We walked together into the wooded place, my friend and I.
The trees radiated silence and safety, all around us, the echoes of their age and grace and strength. We walked on a carpeted depth of needles and bark, a comfortable covering on earth that was dry and damp.
I saw the water, a spring from the earth flowing and filling the space with fresh energy.
Man's hand was evident, through concrete channels and corroded pipes it ran and fell, filled with fish in the pool below that were not native to this place, though they did not know.
"What is the tradition here?" I asked her, seeing the built stones, the small dishes, the careful clearing and caretaking that is evident when people are moved by space, by place. When they find it sacred. When we connect.
And she stopped. Unsure. The question, the thought, was new to her, I think.
She who had travelled to my land in search of sacred space, and found it. She who had brought me there, in her land, to a place she knew as special, as beautiful, but had not considered "sacred". She who had given me the gift of this place, shared her treasure with one from foreign shores.
And she told me it was a box spring, a simple functional thing. Man-made, on the grounds of the college campus where she works. No more than 50 years old, which is old in her land, to her people.
But it is sacred, because people have made it so. Or have people honoured it so because it is inherently sacred, flowing there among the Redwoods?
Today I'm thinking about space and place. About what makes your local sites sacred.

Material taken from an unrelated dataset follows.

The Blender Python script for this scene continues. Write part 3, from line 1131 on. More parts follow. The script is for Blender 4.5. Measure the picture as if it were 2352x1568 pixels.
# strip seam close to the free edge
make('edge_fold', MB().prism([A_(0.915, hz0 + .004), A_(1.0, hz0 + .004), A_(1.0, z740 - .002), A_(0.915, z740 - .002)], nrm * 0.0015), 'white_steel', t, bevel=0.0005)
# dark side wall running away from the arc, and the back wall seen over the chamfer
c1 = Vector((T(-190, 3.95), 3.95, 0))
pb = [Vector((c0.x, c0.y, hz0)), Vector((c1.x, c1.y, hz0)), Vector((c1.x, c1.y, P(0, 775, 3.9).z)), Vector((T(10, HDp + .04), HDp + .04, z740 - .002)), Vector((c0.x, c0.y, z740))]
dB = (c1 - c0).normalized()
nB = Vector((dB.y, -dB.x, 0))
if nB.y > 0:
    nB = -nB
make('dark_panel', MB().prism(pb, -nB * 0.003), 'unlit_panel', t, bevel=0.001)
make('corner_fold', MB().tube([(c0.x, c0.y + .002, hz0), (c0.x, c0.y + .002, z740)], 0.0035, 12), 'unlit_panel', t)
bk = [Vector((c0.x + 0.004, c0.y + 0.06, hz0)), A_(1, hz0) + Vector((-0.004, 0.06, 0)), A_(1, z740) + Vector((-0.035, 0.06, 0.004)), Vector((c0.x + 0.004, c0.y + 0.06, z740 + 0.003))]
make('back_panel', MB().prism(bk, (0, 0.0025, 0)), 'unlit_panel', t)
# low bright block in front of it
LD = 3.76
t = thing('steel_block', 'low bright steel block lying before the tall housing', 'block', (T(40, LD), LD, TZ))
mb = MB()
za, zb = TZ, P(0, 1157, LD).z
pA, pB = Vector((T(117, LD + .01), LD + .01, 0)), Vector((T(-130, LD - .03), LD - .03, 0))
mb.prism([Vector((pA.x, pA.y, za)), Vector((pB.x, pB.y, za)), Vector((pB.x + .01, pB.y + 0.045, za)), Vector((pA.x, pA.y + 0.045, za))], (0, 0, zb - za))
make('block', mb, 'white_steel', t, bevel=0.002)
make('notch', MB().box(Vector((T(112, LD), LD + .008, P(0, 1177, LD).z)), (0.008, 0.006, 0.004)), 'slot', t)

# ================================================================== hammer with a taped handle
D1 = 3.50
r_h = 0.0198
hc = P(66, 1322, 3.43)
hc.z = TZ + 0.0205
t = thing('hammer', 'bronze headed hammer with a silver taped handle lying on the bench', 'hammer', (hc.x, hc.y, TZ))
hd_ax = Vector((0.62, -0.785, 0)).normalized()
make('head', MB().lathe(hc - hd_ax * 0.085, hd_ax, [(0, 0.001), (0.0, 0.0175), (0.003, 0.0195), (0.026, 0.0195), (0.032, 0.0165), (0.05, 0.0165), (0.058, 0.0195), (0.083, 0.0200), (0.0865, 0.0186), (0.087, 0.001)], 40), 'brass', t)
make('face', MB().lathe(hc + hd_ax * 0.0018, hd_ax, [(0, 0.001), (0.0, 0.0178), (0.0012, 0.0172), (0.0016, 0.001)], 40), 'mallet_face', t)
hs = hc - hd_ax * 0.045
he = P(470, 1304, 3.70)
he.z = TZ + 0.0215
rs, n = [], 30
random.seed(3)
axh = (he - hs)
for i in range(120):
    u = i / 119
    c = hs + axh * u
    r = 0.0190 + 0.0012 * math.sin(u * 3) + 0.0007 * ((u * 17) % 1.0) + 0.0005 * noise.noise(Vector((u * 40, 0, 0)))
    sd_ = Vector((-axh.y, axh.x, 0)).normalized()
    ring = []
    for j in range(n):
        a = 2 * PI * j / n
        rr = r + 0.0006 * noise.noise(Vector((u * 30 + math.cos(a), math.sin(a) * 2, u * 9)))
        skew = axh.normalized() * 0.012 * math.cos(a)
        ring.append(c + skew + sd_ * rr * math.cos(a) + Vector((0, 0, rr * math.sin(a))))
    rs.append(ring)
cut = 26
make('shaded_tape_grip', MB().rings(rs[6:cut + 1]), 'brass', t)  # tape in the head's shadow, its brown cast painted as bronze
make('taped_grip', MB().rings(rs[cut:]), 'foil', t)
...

The story above is not from the rich pickings of Ireland, but from when I was teaching and visiting in California this year. I was cut off from my ground, my earth, my roots, and I sought connection there.

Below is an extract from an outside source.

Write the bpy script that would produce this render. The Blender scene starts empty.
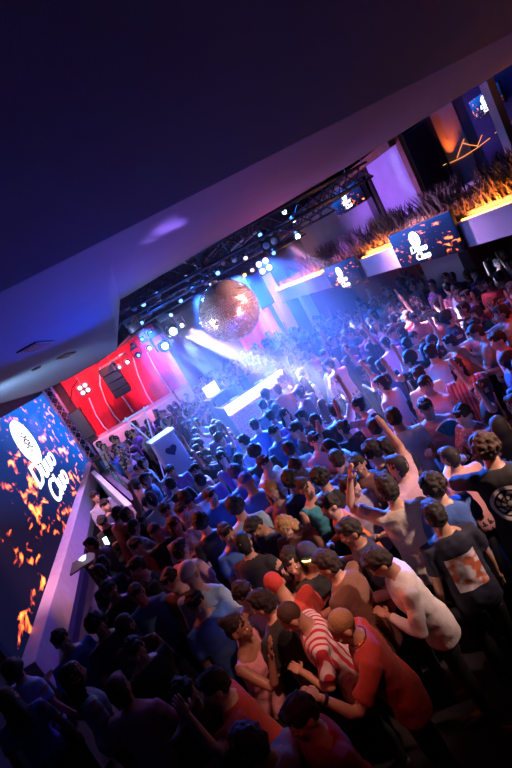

What is your nearest 'sacred site'? I'm not talking the big stuff, leave off with Tara or Uisneach, or the old native American burial ground 50 miles from you.
Is it your garden (or balcony, or farm, or park)? What grows there? What lives there?
Where do local people gather in times of crisis, or doubt? Where do they go to pray?
How do people interact with the site? Do they keep it clean and tidy? Do they hunt or fish or forage the wildlife there? Do they meditate, or draw, or sing and dance?
These are the makings of a sacred site.
Yes the big ones are important. Of course (and you're talking to the Number 1 fan
Rathcroghan has ever had, right here), of course we build relationships and feel their pull, their ancient magic, the depth of their energy.
But if you don't have an ancient hotspot on your doorstep... what do you have?